Biosensors have been an active part of psychology-driven HCI (and indeed other areas) for a long time. However, a recent zeitgeist of affective, or at least emotional computing has brought biosensing back into the focus of the modern HCI community. Sensors are becoming smaller, cheaper, more available – indeed they are fast becoming consumer objects, moving out of the lab and into the “real world.” Even EEG, long the province of the men and women in white coats, requiring gels and head shaving and intimate knowledge of the brain, has had a recent revolution with the introduction of several consumer grade EEG systems like the Emotiv. Now you can pop one on your head in a matter of minutes and… and… well there’s the question. We are surrounded by a plethora of such sensors but what can we do with them? Has our perception of their uses changed to match their availability? Traditionally biosensors have been rather isolated: we measured arousal with GSR or ECG, but probably not both. But now, sensor fusion is the new black. We want to combine the outputs of loads of sensors and start pinning labels on the results. In practice however sensors don’t all talk the same language, and even those that do may not be saying what you think they are. And while you, as a scientist, may have a handle on what they are saying, what does their output mean to a lay-person? – and how can this be made meaningful? This talk will outline some history of biosensor usage in the mixed reality lab, going back to around 2006, and look at how our understanding of that data, and in particular “thrill” has changed. It will discuss the tools, tricks and abstractions we have applied to the data to make it useful, meaningful, playful and understandable. It will also involve gas masks, bucking broncos, food deprivation and buffy the vampire slayer.

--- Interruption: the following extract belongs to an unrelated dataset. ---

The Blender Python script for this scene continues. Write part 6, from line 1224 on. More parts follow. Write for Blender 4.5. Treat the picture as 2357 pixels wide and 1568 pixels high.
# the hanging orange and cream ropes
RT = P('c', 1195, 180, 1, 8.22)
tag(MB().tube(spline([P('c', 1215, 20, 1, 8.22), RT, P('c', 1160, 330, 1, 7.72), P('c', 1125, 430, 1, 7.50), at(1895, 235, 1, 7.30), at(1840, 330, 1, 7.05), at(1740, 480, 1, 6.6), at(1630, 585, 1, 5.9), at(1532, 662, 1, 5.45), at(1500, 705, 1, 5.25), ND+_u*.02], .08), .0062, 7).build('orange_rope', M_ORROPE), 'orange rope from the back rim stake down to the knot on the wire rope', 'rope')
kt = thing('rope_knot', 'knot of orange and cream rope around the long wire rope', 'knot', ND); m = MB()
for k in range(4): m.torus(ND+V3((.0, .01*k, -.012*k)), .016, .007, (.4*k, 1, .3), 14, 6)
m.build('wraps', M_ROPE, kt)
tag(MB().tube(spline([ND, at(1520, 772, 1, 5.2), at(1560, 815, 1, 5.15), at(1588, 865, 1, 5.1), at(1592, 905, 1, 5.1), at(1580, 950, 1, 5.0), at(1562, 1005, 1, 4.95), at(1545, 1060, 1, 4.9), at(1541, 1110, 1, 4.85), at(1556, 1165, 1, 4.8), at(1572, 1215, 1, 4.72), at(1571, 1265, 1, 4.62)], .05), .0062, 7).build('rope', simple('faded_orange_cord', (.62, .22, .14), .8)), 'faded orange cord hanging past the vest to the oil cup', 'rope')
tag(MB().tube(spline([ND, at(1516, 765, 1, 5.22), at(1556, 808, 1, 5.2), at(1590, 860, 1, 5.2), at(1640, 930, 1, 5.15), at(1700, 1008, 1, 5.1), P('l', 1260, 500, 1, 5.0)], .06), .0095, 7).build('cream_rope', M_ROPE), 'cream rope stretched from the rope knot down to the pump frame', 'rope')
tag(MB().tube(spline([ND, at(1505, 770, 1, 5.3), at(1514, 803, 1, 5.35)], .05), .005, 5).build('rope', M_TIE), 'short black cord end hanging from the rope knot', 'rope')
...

Paul Tennent set up camp in the mixed reality lab in 2006 after completing a PhD at the University of Glasgow and has been unwilling to move on ever since. Initially focussing on the tools to support mixed methods social science, he worked on the development of Replayer and Digital Replay System, both designed to make quantitative data accessible and accountable within a qualitative framework. Several years ago he developed an interest in the study of thrill. As a key member of the thrill laboratory he has been involved in the staging of a plethora of thrilling events, all with a view to measuring, defining and ultimately objectifying the traditionally subjective idea of thrill; focussing primarily on the use of biosensors to capture, measure, represent and even adapt peoples’ thrilling experiences. For the last nine months he has been a principal developer on Horizon’s Vicarious project, constructing flexible tools to gather, process, display and make use of data from heterogeneous sensors and sources. He has been involved in several media projects over the last few years all aimed at promoting a public understanding of the science of thrill and was last seen in public performing a virtual skydive in the name of science.